[Input records]

—————

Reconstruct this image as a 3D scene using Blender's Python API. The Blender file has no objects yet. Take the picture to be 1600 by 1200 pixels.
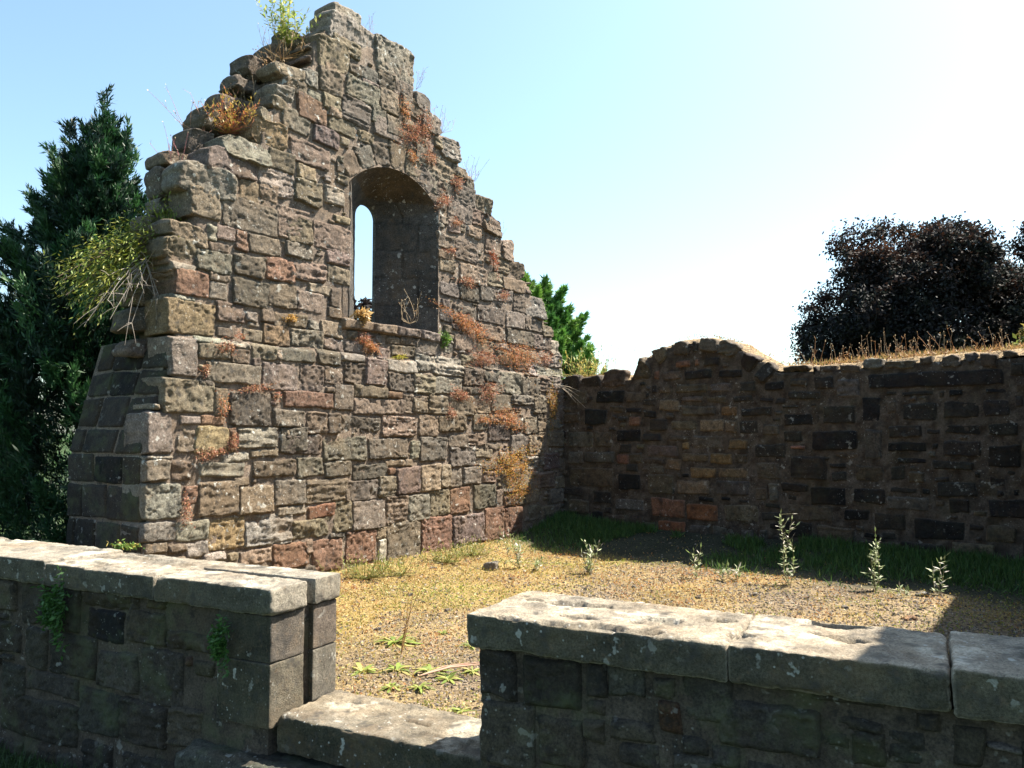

—————

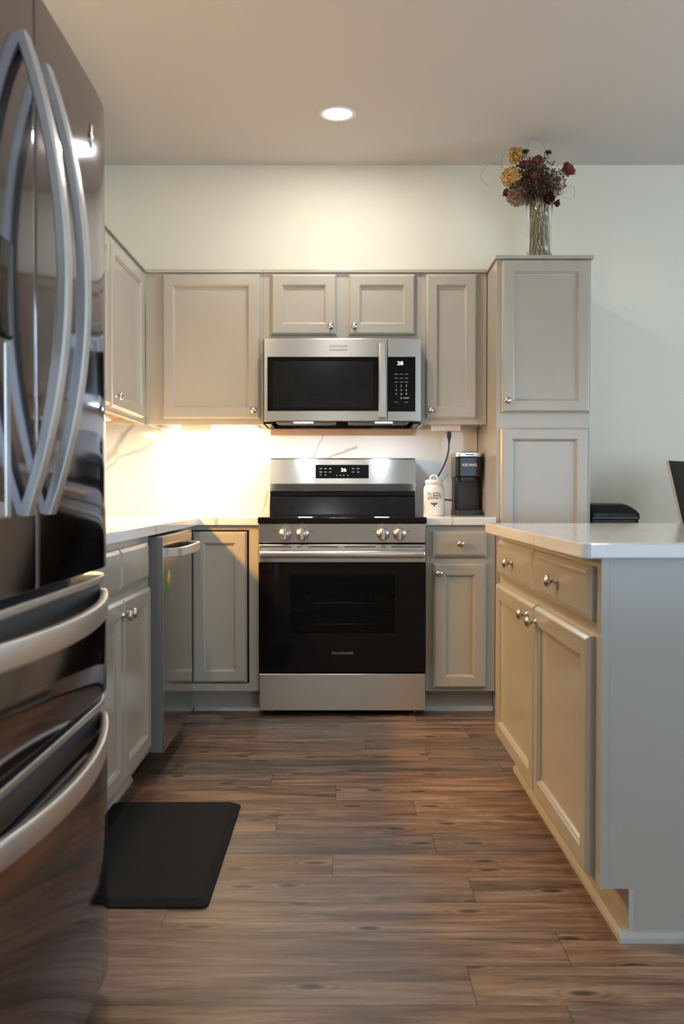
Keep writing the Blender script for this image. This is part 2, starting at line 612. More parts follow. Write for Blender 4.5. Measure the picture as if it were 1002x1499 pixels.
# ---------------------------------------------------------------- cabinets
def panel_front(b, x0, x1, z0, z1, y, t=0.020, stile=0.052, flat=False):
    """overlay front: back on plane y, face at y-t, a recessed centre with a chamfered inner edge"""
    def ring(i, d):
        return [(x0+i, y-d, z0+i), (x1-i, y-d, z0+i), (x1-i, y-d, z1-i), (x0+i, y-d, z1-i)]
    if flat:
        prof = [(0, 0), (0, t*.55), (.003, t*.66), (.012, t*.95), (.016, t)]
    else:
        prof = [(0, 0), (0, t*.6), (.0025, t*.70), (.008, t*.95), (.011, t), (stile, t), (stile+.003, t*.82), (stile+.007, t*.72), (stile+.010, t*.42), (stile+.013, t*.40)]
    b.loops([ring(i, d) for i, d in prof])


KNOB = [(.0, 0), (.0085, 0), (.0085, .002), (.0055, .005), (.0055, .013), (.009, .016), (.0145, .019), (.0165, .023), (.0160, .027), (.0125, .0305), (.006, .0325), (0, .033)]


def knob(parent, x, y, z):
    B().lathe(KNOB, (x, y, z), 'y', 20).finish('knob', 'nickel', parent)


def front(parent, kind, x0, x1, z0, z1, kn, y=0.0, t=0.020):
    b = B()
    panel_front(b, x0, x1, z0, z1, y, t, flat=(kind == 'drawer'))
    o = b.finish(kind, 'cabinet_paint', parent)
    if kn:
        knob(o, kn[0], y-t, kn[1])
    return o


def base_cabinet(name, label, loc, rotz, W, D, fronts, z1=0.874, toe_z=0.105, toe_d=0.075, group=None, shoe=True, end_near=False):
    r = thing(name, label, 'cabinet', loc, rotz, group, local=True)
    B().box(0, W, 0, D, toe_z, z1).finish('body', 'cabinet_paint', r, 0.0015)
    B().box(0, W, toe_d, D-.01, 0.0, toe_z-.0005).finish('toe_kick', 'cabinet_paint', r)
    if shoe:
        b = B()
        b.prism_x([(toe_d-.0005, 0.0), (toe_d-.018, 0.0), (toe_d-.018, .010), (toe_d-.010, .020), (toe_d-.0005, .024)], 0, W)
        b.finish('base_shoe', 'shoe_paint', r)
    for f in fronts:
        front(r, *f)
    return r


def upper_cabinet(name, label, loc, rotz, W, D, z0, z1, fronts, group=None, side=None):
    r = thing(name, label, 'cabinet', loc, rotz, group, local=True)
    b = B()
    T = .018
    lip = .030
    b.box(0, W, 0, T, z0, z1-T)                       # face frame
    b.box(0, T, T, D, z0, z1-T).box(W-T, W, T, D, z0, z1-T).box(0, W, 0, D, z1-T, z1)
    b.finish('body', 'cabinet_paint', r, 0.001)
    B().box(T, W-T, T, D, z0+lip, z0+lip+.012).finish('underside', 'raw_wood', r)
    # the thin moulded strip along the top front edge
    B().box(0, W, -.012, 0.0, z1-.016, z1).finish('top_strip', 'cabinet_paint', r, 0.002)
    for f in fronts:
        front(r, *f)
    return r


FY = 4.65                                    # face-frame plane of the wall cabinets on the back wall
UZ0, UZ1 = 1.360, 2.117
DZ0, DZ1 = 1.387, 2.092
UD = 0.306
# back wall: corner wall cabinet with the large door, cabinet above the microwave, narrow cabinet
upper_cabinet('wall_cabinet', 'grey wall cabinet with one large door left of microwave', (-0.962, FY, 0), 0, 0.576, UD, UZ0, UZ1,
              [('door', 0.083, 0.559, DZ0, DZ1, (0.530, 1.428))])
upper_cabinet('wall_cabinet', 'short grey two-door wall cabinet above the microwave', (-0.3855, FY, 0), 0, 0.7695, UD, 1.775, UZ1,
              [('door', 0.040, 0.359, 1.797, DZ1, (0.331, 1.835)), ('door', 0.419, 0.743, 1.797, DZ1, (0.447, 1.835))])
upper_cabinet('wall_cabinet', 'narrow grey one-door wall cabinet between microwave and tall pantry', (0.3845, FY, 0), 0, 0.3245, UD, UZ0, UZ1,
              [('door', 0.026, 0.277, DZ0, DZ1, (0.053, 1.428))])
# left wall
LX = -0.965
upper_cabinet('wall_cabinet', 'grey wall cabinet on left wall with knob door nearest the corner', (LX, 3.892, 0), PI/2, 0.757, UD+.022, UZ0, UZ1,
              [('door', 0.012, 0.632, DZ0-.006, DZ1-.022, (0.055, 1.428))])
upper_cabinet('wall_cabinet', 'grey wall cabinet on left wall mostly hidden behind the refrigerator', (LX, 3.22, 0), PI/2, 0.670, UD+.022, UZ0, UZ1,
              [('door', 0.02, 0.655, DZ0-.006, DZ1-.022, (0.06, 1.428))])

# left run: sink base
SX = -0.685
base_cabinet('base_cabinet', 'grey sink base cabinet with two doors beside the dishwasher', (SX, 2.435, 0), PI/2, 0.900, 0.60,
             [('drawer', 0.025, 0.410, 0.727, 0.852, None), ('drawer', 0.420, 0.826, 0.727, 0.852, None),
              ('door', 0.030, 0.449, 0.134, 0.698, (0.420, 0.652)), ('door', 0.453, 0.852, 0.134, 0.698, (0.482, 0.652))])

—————

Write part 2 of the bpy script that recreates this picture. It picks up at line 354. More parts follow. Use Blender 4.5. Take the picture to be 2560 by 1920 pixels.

—————

[Aim] Within the data above, pick out all lines holding the word "More".

[Correct response]
Keep writing the Blender script for this image. This is part 2, starting at line 612. More parts follow. Write for Blender 4.5. Measure the picture as if it were 1002x1499 pixels.
Write part 2 of the bpy script that recreates this picture. It picks up at line 354. More parts follow. Use Blender 4.5. Take the picture to be 2560 by 1920 pixels.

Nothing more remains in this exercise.